Copy out the whole listing exactly as written, leaving the pictures behind.

━━━━━━━━━━

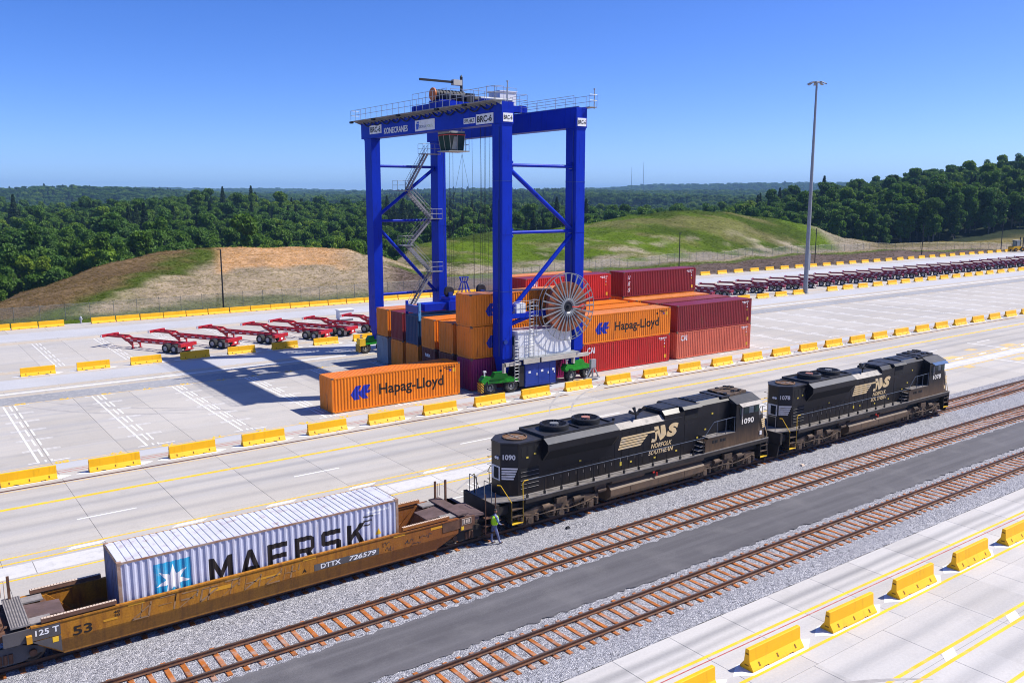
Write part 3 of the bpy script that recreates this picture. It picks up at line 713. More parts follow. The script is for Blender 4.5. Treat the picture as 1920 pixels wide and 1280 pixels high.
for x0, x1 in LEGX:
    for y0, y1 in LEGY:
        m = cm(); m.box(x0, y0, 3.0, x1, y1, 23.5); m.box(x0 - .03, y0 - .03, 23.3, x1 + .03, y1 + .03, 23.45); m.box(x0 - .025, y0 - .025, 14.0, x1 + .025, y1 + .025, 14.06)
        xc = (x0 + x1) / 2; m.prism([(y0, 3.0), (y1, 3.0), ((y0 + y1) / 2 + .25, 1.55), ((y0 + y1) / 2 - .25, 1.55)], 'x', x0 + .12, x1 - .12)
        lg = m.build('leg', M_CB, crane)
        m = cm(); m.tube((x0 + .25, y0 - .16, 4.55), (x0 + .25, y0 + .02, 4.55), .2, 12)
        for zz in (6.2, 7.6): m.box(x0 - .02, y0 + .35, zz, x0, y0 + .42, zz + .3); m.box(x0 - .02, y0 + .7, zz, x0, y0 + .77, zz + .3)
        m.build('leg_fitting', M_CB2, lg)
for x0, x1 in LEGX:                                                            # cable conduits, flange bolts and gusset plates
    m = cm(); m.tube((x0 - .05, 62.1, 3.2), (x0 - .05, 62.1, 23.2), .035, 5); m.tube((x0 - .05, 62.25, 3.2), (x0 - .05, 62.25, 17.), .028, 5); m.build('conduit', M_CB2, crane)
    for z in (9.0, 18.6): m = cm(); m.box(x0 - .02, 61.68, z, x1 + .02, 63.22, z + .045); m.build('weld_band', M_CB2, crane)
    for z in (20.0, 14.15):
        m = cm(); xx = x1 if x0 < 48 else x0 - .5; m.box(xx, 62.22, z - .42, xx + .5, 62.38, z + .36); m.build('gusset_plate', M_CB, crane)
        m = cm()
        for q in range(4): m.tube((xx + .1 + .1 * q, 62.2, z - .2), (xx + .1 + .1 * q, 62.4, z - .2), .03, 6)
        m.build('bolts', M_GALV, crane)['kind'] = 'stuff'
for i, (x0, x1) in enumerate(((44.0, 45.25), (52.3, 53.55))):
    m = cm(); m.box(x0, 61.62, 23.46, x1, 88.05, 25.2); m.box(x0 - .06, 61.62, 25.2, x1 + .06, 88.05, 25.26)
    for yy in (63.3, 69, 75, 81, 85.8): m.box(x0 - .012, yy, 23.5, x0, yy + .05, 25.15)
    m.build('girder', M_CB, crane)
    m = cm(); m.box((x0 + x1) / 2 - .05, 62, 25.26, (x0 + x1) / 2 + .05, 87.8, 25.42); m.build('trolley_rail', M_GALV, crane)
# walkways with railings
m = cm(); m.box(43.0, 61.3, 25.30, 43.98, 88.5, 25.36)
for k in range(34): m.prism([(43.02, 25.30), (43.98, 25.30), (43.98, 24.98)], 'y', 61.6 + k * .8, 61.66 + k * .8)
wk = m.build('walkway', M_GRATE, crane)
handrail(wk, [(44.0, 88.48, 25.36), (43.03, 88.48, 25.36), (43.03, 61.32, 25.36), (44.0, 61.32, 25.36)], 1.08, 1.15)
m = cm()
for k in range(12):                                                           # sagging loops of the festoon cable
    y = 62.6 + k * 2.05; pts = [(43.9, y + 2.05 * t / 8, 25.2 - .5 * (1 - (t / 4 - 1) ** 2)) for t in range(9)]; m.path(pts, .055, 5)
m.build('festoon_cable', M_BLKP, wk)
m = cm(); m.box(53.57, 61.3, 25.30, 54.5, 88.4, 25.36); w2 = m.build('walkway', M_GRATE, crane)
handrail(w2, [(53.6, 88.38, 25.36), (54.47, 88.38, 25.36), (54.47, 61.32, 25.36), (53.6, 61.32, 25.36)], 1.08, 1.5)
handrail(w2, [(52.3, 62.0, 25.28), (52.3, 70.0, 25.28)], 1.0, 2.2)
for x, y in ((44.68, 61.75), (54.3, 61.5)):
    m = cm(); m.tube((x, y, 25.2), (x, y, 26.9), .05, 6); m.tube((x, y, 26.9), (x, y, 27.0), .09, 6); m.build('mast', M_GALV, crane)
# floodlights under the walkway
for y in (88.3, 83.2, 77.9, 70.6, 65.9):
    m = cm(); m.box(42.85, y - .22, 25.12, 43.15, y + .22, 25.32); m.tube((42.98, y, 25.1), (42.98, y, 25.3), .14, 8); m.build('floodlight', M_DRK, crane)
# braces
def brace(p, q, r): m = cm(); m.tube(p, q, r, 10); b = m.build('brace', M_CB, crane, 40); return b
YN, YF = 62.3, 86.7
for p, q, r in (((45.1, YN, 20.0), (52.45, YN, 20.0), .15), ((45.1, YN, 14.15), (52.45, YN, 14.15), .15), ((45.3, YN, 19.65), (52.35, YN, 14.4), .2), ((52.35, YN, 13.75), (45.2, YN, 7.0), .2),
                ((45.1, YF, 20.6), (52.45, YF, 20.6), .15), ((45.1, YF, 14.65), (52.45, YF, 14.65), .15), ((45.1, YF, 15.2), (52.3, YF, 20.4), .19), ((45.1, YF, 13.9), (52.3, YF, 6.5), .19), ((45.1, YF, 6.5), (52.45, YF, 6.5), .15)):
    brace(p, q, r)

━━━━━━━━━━

### Reply
Write part 3 of the bpy script that recreates this picture. It picks up at line 713. More parts follow. The script is for Blender 4.5. Treat the picture as 1920 pixels wide and 1280 pixels high.
for x0, x1 in LEGX:
    for y0, y1 in LEGY:
        m = cm(); m.box(x0, y0, 3.0, x1, y1, 23.5); m.box(x0 - .03, y0 - .03, 23.3, x1 + .03, y1 + .03, 23.45); m.box(x0 - .025, y0 - .025, 14.0, x1 + .025, y1 + .025, 14.06)
        xc = (x0 + x1) / 2; m.prism([(y0, 3.0), (y1, 3.0), ((y0 + y1) / 2 + .25, 1.55), ((y0 + y1) / 2 - .25, 1.55)], 'x', x0 + .12, x1 - .12)
        lg = m.build('leg', M_CB, crane)
        m = cm(); m.tube((x0 + .25, y0 - .16, 4.55), (x0 + .25, y0 + .02, 4.55), .2, 12)
        for zz in (6.2, 7.6): m.box(x0 - .02, y0 + .35, zz, x0, y0 + .42, zz + .3); m.box(x0 - .02, y0 + .7, zz, x0, y0 + .77, zz + .3)
        m.build('leg_fitting', M_CB2, lg)
for x0, x1 in LEGX:                                                            # cable conduits, flange bolts and gusset plates
    m = cm(); m.tube((x0 - .05, 62.1, 3.2), (x0 - .05, 62.1, 23.2), .035, 5); m.tube((x0 - .05, 62.25, 3.2), (x0 - .05, 62.25, 17.), .028, 5); m.build('conduit', M_CB2, crane)
    for z in (9.0, 18.6): m = cm(); m.box(x0 - .02, 61.68, z, x1 + .02, 63.22, z + .045); m.build('weld_band', M_CB2, crane)
    for z in (20.0, 14.15):
        m = cm(); xx = x1 if x0 < 48 else x0 - .5; m.box(xx, 62.22, z - .42, xx + .5, 62.38, z + .36); m.build('gusset_plate', M_CB, crane)
        m = cm()
        for q in range(4): m.tube((xx + .1 + .1 * q, 62.2, z - .2), (xx + .1 + .1 * q, 62.4, z - .2), .03, 6)
        m.build('bolts', M_GALV, crane)['kind'] = 'stuff'
for i, (x0, x1) in enumerate(((44.0, 45.25), (52.3, 53.55))):
    m = cm(); m.box(x0, 61.62, 23.46, x1, 88.05, 25.2); m.box(x0 - .06, 61.62, 25.2, x1 + .06, 88.05, 25.26)
    for yy in (63.3, 69, 75, 81, 85.8): m.box(x0 - .012, yy, 23.5, x0, yy + .05, 25.15)
    m.build('girder', M_CB, crane)
    m = cm(); m.box((x0 + x1) / 2 - .05, 62, 25.26, (x0 + x1) / 2 + .05, 87.8, 25.42); m.build('trolley_rail', M_GALV, crane)
# walkways with railings
m = cm(); m.box(43.0, 61.3, 25.30, 43.98, 88.5, 25.36)
for k in range(34): m.prism([(43.02, 25.30), (43.98, 25.30), (43.98, 24.98)], 'y', 61.6 + k * .8, 61.66 + k * .8)
wk = m.build('walkway', M_GRATE, crane)
handrail(wk, [(44.0, 88.48, 25.36), (43.03, 88.48, 25.36), (43.03, 61.32, 25.36), (44.0, 61.32, 25.36)], 1.08, 1.15)
m = cm()
for k in range(12):                                                           # sagging loops of the festoon cable
    y = 62.6 + k * 2.05; pts = [(43.9, y + 2.05 * t / 8, 25.2 - .5 * (1 - (t / 4 - 1) ** 2)) for t in range(9)]; m.path(pts, .055, 5)
m.build('festoon_cable', M_BLKP, wk)
m = cm(); m.box(53.57, 61.3, 25.30, 54.5, 88.4, 25.36); w2 = m.build('walkway', M_GRATE, crane)
handrail(w2, [(53.6, 88.38, 25.36), (54.47, 88.38, 25.36), (54.47, 61.32, 25.36), (53.6, 61.32, 25.36)], 1.08, 1.5)
handrail(w2, [(52.3, 62.0, 25.28), (52.3, 70.0, 25.28)], 1.0, 2.2)
for x, y in ((44.68, 61.75), (54.3, 61.5)):
    m = cm(); m.tube((x, y, 25.2), (x, y, 26.9), .05, 6); m.tube((x, y, 26.9), (x, y, 27.0), .09, 6); m.build('mast', M_GALV, crane)
# floodlights under the walkway
for y in (88.3, 83.2, 77.9, 70.6, 65.9):
    m = cm(); m.box(42.85, y - .22, 25.12, 43.15, y + .22, 25.32); m.tube((42.98, y, 25.1), (42.98, y, 25.3), .14, 8); m.build('floodlight', M_DRK, crane)
# braces
def brace(p, q, r): m = cm(); m.tube(p, q, r, 10); b = m.build('brace', M_CB, crane, 40); return b
YN, YF = 62.3, 86.7
for p, q, r in (((45.1, YN, 20.0), (52.45, YN, 20.0), .15), ((45.1, YN, 14.15), (52.45, YN, 14.15), .15), ((45.3, YN, 19.65), (52.35, YN, 14.4), .2), ((52.35, YN, 13.75), (45.2, YN, 7.0), .2),
                ((45.1, YF, 20.6), (52.45, YF, 20.6), .15), ((45.1, YF, 14.65), (52.45, YF, 14.65), .15), ((45.1, YF, 15.2), (52.3, YF, 20.4), .19), ((45.1, YF, 13.9), (52.3, YF, 6.5), .19), ((45.1, YF, 6.5), (52.45, YF, 6.5), .15)):
    brace(p, q, r)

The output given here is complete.